David Caddle ’23 on Leadership and Strengthening Communication and Connection as Student Body President

a young African American man in a suit and tie smiles at the camera

An urban studies major from Jackson, MS, David Caddle '23 is leading Rhodes Student Government (RSG) as president for the 2022-2023 academic year. The senior is on a pre-law track and also serves as a student representative of the Rhodes Board of Trustees and a member of the mock trial A team.

Caddle’s history of student leadership at Rhodes started early. He joined the student social affairs judicial body at Rhodes—the Community Standards Council—during his first semester at Rhodes. He became the president of the council his junior year, the same year it was rebranded from its former name, the Social Regulations Council. The name change was to emphasize a renewed commitment to a safe, sensitive, and community-informed social climate at Rhodes, and Caddle was at the forefront of leading changes to further promote this new brand. Under his leadership, the council saw  increased student life participation and launched new programs, such as the Red Ribbon Week, which was aimed at raising drug and alcohol awareness on campus.
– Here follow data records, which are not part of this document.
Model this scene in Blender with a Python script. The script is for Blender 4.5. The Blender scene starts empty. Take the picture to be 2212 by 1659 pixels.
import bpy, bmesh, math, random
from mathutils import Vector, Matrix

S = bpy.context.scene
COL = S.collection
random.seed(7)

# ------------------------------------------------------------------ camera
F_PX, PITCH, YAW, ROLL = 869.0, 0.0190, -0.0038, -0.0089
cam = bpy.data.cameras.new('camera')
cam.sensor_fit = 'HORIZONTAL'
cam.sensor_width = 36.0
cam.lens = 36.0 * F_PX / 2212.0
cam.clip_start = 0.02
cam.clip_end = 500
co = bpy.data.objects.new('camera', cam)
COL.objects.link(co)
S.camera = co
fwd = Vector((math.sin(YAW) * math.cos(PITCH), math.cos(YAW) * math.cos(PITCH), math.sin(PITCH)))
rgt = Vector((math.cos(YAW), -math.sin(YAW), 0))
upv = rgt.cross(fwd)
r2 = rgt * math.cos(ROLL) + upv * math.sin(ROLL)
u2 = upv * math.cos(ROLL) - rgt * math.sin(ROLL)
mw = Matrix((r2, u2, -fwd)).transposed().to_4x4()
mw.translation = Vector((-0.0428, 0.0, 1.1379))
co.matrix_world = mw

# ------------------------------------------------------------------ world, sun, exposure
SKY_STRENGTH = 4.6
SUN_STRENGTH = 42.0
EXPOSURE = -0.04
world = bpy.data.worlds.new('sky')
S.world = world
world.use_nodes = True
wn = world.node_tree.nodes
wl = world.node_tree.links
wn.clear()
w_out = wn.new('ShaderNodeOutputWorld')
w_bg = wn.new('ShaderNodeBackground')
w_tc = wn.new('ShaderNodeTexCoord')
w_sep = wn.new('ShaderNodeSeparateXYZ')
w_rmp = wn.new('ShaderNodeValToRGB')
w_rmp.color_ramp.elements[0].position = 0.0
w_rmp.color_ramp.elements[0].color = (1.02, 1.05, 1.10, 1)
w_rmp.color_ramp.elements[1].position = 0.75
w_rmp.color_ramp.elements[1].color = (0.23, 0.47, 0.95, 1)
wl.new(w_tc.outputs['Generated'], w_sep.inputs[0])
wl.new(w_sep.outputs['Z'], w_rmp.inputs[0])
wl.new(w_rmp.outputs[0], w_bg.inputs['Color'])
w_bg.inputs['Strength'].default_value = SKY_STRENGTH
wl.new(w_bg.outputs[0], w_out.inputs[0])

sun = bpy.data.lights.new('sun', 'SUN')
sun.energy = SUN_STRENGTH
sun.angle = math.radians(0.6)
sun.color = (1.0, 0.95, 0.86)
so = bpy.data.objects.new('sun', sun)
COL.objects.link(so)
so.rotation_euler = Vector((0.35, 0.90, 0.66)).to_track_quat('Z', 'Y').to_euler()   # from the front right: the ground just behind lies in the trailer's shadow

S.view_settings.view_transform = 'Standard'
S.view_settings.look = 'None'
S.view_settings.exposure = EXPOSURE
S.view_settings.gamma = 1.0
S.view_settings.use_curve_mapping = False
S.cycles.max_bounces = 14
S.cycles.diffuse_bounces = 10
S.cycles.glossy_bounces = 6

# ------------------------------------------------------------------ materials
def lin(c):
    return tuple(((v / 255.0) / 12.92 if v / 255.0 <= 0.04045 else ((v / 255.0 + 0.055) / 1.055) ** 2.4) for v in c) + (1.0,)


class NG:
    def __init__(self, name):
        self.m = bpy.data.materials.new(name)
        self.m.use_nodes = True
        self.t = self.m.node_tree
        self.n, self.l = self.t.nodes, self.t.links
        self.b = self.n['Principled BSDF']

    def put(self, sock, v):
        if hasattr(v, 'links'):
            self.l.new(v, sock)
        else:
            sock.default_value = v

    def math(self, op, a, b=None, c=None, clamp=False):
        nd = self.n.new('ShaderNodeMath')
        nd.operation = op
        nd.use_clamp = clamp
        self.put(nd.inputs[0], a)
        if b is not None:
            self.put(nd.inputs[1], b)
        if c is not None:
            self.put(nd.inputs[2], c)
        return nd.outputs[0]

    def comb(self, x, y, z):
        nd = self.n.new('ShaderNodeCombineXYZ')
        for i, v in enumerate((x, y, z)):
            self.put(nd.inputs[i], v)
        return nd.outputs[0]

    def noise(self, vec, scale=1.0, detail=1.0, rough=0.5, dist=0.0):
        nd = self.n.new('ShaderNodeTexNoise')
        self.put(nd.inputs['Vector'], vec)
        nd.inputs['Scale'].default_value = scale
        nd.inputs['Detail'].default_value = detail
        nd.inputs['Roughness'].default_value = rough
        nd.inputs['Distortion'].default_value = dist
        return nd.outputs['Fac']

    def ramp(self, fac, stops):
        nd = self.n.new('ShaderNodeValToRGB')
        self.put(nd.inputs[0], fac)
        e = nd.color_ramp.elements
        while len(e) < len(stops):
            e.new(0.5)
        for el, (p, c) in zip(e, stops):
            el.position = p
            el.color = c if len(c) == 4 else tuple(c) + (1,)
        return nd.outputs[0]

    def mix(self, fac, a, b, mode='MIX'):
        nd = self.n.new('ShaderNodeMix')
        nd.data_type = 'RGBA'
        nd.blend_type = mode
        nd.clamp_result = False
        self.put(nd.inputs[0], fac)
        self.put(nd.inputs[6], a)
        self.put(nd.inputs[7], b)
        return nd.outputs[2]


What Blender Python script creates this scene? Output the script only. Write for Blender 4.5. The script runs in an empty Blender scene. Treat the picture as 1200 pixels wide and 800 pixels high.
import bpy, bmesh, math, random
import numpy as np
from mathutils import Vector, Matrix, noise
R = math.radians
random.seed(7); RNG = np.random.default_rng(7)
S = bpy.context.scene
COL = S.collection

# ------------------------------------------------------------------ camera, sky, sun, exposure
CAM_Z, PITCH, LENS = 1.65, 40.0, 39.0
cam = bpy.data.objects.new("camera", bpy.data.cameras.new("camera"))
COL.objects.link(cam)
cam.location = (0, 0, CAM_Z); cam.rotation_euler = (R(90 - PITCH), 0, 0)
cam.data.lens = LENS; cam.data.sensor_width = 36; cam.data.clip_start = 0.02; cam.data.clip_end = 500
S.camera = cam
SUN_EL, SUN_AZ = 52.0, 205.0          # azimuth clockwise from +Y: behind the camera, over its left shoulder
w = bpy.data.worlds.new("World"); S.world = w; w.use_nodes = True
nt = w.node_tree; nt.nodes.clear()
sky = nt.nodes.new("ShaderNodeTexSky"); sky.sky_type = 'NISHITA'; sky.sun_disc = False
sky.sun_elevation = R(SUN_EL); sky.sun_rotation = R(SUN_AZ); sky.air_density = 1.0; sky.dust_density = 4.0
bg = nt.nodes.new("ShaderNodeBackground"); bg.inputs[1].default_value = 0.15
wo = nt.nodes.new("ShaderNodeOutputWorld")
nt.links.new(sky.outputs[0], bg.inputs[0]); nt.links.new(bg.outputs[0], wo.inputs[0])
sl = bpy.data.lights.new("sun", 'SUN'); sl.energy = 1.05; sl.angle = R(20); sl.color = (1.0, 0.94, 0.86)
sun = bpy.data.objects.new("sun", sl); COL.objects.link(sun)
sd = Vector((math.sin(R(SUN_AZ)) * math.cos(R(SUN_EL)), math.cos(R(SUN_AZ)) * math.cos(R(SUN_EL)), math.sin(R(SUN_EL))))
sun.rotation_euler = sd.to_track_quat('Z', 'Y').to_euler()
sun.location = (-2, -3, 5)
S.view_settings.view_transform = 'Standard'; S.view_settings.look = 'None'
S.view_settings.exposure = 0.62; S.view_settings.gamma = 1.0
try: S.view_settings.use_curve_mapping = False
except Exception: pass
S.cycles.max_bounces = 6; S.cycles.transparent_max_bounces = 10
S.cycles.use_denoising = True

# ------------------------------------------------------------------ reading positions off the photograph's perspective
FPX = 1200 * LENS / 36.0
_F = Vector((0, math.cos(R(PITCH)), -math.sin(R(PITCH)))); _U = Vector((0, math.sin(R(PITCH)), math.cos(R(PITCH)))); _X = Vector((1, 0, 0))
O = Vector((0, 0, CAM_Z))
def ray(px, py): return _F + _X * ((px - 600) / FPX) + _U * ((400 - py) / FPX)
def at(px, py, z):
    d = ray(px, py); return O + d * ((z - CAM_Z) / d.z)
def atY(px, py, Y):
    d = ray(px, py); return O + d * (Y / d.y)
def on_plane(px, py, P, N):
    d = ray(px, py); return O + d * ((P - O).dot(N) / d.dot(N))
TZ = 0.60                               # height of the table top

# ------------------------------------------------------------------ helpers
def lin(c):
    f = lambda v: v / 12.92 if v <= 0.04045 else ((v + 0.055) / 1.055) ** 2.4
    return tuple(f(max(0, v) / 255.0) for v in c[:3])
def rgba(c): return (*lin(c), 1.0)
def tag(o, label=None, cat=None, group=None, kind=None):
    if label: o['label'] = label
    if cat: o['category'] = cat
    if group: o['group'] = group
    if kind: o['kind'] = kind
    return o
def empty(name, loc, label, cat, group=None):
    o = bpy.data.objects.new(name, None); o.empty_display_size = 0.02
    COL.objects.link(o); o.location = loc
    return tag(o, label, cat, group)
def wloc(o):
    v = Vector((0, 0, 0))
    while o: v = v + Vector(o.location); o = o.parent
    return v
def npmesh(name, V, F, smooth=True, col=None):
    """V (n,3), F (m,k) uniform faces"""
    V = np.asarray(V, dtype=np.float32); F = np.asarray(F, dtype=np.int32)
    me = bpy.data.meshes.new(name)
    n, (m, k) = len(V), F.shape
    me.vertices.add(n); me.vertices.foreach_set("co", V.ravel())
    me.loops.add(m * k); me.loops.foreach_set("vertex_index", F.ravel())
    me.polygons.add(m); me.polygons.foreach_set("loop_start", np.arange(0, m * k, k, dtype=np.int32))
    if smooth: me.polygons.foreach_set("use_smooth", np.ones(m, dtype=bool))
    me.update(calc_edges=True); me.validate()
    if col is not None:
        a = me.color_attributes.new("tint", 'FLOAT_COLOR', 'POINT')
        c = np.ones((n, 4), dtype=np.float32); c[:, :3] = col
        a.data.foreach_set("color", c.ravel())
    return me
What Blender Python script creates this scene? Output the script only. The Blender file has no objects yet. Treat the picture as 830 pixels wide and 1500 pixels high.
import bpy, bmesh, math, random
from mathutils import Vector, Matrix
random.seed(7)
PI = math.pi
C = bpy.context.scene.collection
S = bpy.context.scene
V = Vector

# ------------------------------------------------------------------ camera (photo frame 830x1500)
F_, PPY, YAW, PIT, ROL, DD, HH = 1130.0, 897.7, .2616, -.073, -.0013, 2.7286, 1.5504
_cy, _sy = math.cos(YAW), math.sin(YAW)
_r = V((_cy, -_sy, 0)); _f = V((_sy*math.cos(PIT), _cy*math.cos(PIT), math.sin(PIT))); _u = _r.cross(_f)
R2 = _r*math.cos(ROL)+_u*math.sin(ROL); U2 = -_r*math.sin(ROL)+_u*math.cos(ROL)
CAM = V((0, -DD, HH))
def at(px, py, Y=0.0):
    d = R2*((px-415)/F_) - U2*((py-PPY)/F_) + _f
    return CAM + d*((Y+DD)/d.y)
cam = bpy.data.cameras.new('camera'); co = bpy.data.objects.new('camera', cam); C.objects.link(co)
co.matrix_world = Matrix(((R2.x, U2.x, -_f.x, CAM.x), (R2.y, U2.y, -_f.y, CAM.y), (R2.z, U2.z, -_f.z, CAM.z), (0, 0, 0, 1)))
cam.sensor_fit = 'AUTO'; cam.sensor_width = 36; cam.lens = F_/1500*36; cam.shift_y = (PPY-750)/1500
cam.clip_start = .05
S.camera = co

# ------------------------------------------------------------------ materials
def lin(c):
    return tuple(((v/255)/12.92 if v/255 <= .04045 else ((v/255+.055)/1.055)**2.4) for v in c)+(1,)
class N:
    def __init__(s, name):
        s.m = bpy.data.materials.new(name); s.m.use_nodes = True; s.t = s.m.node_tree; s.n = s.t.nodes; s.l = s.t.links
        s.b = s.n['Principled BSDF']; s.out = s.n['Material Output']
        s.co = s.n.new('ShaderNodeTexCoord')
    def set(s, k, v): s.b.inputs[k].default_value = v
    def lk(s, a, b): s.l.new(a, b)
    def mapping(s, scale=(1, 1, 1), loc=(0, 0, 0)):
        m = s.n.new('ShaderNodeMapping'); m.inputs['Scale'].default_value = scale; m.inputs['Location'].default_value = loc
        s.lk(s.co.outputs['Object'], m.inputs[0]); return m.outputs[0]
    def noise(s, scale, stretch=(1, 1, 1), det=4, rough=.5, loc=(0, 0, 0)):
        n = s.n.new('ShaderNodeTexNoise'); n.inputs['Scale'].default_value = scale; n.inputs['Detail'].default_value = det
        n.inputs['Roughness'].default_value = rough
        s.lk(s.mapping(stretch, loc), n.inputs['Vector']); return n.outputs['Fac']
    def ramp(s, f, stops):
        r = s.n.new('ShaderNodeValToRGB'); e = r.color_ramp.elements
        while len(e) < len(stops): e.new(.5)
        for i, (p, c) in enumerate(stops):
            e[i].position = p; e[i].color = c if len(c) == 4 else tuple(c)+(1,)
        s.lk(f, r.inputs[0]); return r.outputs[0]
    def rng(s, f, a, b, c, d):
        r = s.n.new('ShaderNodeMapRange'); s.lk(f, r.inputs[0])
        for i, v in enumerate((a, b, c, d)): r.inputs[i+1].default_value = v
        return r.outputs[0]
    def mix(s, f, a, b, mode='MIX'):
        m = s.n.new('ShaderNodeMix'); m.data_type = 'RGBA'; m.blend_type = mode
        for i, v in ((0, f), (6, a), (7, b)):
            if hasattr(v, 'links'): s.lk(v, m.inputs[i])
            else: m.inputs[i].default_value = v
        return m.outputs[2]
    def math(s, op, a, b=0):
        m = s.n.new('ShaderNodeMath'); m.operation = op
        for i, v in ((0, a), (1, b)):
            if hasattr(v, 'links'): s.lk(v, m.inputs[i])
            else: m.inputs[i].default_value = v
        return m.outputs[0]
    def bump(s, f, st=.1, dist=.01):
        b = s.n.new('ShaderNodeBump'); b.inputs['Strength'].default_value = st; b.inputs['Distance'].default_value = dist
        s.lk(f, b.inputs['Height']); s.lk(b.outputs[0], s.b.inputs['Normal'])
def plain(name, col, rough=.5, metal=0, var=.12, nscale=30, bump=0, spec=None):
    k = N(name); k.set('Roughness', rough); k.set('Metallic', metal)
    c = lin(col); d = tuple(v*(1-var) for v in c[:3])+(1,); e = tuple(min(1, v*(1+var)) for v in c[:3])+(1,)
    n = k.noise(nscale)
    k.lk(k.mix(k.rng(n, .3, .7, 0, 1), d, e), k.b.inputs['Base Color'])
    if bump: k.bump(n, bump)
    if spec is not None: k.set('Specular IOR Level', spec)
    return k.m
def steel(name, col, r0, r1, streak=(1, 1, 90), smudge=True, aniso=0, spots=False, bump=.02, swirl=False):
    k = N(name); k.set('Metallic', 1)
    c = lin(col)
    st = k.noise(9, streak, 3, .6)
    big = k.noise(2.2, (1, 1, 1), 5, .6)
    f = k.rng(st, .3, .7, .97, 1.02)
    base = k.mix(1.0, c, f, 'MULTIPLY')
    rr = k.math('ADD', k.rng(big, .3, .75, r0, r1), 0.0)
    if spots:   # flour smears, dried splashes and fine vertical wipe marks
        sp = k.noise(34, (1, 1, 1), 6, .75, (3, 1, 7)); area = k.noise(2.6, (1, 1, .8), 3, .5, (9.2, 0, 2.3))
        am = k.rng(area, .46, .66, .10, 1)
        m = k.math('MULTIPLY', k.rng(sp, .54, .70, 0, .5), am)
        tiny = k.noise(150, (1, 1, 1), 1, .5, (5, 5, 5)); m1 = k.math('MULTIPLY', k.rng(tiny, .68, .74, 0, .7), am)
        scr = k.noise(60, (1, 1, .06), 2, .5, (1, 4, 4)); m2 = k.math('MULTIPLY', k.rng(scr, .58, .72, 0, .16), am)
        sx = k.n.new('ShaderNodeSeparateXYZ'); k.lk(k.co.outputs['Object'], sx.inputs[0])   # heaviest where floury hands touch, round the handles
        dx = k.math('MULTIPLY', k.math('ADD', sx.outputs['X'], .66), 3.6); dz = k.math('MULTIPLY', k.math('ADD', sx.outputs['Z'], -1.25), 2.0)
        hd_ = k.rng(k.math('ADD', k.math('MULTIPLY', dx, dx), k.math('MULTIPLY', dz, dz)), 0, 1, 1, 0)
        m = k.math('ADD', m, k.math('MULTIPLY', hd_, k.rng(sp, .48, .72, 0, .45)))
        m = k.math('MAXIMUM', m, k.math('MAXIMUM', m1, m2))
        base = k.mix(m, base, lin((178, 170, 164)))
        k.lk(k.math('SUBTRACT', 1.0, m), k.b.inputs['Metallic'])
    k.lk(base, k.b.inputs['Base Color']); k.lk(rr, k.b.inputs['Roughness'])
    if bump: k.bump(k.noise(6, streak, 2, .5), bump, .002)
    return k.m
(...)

“We were able to change the culture of the Community Standards Council focused on making sure that we were foremost advocating for students,” Caddle says. Now, as Student Body President, he is striving for similar improvements to the RSG.

Caddle’s introduction to leadership in RSG was as a second-year senator. Although he was inspired by great initiatives that the RSG implemented, he also saw the potential for RSG to become more efficient at responding to the day-to-day issues affecting student life.

a young African American man speaks at a podium
David Caddle '23 addressing the Class of 2024 at the Honor Code signing ceremony

One way Caddle is affecting change as president is by creating opportunities for open dialogues directly with the student body. As an example, RSG will host a town hall this semester, open to all students who hope to share their ideas, questions, and concerns. RSG members also are proactively reaching out to community representatives, such as student clubs or organizations, to strengthen communication and connection with these student groups. While awaiting results from its community engagement and outreach efforts, RSG is putting in place measures to address issues it is aware of. The dining committee, for example, was formed in the spirit of ensuring quality food options for students at Rhodes dining facilities. Some of RSG’s projects in development include advocating for adding pronoun preferences to student IDs and more outdoor furniture for students to congregate.

Caddle’s experience on the Community Standards Council has led to fast transformations at the RSG under his leadership—particularly, he is guiding the RSG to become more solution-driven and centralized. From the feedback of the student body, each member is expected not only to come forward with issues but also to present solutions in general body meetings, where discussion is coordinated by parliamentary calling. The fruits of such discussion will be brought to Rhodes administration by Caddle and RSG Vice President Claire Kiernan. Caddle believes the success of RSG lies not only in its ability to facilitate transparent and meaningful communication between the student body and administration, but also in making sure that students are aware of any proposals or resolutions being discussed. He urges the community to follow RSG on Instagram, where such information will be updated.

Caddle’s personal leadership style has been shaped by a quote he tries to live by: “Imagine how much can be done if you just didn’t want the credit.” He believes in giving credit where credit is due and in having honest conversations with others in order to accomplish goals he hopes to achieve. 

With graduation nearing, Caddle plans to pursue a joint master’s degree in public policy and law, focusing on the policy side of government.

“I think public policy is the most pragmatic way of trying to get the results that I want to see in the world, by using data and by using evidence to show that if we change the ways we conduct our business, we can improve the lives of people,” says Caddle. “Down the line, I would like to be a military lawyer, which is a Judge Advocate General in the United States Military.”